Mientras el resto conversaba y escudriñaban sus móviles nos sorprendimos pasmando con esa luna que titilaba como una enorme pastilla efervescente en el cielo de una noche de verano.
Tras varios minutos de silencio compartido mi amigo dirigió una mirada parabólica al resto de la gente y sentenció certero: “víches…xa non hay lúas”.
Uno de los precios que hemos pagado por pasar de vivir en el entorno natural al urbano –no digamos ya por pasar del urbano al tercer entorno virtual- ha sido la desaparición de cosas como la Luna.
La gente mira más al móvil que al cielo, al mar o los árboles.
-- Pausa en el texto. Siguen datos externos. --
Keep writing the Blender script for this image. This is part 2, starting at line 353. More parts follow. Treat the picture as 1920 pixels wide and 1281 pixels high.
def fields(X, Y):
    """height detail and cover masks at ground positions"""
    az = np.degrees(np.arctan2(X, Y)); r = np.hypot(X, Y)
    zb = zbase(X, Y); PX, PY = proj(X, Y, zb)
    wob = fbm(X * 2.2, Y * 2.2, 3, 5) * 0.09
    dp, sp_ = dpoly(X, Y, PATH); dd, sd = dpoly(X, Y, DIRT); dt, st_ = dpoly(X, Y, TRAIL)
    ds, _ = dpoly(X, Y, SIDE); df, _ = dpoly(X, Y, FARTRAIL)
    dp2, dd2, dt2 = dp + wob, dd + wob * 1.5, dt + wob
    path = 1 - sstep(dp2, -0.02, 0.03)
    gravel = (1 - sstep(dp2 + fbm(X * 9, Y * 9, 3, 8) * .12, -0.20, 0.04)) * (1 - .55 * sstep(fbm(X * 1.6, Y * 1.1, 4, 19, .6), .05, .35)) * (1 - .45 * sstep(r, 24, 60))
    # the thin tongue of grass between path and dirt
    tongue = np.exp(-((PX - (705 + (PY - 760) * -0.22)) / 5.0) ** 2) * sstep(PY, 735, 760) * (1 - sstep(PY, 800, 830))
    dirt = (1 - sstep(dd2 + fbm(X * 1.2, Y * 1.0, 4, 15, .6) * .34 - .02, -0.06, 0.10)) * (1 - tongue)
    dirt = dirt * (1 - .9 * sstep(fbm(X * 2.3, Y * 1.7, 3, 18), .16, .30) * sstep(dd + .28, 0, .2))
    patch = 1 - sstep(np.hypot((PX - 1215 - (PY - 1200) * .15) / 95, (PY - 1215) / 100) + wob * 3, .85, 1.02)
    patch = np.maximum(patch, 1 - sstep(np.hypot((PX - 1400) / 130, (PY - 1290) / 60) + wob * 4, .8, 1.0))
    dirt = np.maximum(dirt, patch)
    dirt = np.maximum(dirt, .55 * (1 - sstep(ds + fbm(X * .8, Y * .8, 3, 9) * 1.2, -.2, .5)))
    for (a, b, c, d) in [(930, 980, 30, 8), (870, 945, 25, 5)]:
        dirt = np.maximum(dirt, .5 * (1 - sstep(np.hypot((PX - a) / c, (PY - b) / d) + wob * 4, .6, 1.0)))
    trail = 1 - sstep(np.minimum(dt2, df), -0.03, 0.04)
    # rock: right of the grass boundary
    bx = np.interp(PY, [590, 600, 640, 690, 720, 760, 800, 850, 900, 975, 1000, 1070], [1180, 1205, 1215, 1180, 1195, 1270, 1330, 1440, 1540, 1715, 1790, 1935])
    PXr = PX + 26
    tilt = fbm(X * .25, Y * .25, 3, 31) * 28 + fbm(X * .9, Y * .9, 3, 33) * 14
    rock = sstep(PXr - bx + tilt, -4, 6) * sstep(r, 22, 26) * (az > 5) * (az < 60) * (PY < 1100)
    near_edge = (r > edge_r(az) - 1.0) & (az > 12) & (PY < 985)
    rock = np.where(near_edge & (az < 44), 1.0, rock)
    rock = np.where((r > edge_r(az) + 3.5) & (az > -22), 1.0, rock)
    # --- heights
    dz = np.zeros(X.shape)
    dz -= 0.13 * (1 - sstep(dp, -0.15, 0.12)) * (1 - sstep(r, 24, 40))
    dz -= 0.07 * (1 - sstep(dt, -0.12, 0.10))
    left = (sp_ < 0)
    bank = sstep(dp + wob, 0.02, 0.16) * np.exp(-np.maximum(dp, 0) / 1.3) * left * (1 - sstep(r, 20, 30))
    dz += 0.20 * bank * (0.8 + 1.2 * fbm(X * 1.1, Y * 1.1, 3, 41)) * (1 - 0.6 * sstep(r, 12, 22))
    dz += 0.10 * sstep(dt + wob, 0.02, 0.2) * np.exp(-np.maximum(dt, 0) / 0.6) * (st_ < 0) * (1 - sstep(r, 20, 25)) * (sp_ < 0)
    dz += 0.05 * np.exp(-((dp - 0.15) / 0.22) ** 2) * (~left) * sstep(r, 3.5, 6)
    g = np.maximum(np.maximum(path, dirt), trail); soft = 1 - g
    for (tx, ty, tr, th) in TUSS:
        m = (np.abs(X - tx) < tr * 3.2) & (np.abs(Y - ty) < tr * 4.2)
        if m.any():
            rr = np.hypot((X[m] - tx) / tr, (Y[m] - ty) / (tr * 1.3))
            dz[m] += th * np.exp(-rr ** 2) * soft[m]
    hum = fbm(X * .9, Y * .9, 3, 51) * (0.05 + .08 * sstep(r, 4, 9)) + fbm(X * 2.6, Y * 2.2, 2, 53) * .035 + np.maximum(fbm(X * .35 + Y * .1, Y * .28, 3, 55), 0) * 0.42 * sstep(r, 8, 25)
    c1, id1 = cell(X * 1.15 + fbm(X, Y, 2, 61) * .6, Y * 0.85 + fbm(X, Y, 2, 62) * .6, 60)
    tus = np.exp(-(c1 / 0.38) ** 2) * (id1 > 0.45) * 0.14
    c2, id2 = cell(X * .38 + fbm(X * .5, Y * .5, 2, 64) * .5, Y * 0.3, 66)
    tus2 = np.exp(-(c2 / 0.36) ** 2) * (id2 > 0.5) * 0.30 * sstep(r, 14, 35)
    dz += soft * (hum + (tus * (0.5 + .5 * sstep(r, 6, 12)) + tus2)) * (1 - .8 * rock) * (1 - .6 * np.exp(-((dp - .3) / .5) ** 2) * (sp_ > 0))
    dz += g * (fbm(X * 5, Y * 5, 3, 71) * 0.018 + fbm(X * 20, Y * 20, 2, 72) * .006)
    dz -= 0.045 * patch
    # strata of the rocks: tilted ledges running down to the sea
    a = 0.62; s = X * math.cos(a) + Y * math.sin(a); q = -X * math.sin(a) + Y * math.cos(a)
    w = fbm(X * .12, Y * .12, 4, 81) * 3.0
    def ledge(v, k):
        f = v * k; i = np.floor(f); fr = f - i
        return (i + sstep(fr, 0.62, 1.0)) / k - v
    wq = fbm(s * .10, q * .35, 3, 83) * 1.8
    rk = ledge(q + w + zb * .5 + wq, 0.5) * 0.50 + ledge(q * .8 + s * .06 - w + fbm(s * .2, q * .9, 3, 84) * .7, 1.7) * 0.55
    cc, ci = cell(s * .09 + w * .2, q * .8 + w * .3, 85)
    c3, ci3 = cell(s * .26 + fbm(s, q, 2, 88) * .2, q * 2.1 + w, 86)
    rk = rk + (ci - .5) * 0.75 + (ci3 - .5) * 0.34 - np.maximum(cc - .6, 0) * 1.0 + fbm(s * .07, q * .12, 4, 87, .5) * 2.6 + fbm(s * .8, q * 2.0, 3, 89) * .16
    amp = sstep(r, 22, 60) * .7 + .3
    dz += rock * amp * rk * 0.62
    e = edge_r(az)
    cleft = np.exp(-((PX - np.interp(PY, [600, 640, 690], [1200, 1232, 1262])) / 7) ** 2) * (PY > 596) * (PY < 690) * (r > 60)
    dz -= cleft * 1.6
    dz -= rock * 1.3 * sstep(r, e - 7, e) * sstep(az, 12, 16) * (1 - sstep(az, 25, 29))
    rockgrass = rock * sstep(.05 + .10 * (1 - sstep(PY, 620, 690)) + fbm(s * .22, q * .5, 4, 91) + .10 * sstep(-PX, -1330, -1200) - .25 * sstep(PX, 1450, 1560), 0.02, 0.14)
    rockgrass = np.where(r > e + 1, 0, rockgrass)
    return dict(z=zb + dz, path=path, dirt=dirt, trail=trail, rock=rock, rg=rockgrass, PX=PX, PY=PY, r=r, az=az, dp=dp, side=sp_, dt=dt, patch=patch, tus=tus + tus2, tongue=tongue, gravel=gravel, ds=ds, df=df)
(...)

La derivada que se desprende de esto es una borrosidad del paso de las estaciones, de las mareas, de los ciclos lunares…de todos los ritmos biológicos que nos acompasan con un universo que cada vez más es un presente continuo de leeds y plasma.
El asunto en cuestión es si todos vemos lo mismo cuando miramos –si es que miramos- lo mismo. Es imposible saberlo porque todas las cosas están cargadas de un significado íntimo que no es más que el puente tendido entre nuestro intelecto y el mundo. Si la luna no tiene significado no se aprecia, simplemente deja de existir.
Nada tiene que ver la misma Luna para un paisano, un astrónomo, un pintor, un marinero o un ciudadano urbanita del siglo XXI; para éste la Luna a lo sumo es algo que está, pero no distingue otro atributo. No crece ni mengua, no es vieja ni nueva, no está cerca ni lejos. Está la Luna pero no hay lunas.
Cada cultura, cada momento histórico percibe las cosas de un modo distinto, los esquimales distinguen doce tonos de blanco, los gallegos utilizan setenta vocablos diferentes para describir la lluvia. Los jóvenes nacidos después de los setenta no distinguen determinadas tonalidades de gris que sus padres -colonos del cine y la fotografía en blanco y negro- distinguen sin dificultad.
Las cosas no existen más que en la relación que tienen con nosotros. El árbol que cae no hace ruido sino no hay nadie que lo escuche.
Nuestro actual entorno es un mundo construido en el que se perciben mejor los “estándares de configuración cromática”: magenta, amarillo, cián y negro de las pantallas que cualquier otra tonalidad natural; dónde nos son más familiares los saborizantes que los sabores o el sonido de las alarmas más variados que los diferentes cantos de un gallo.
Y aquí estamos, amigo, compuestos e sen lúas.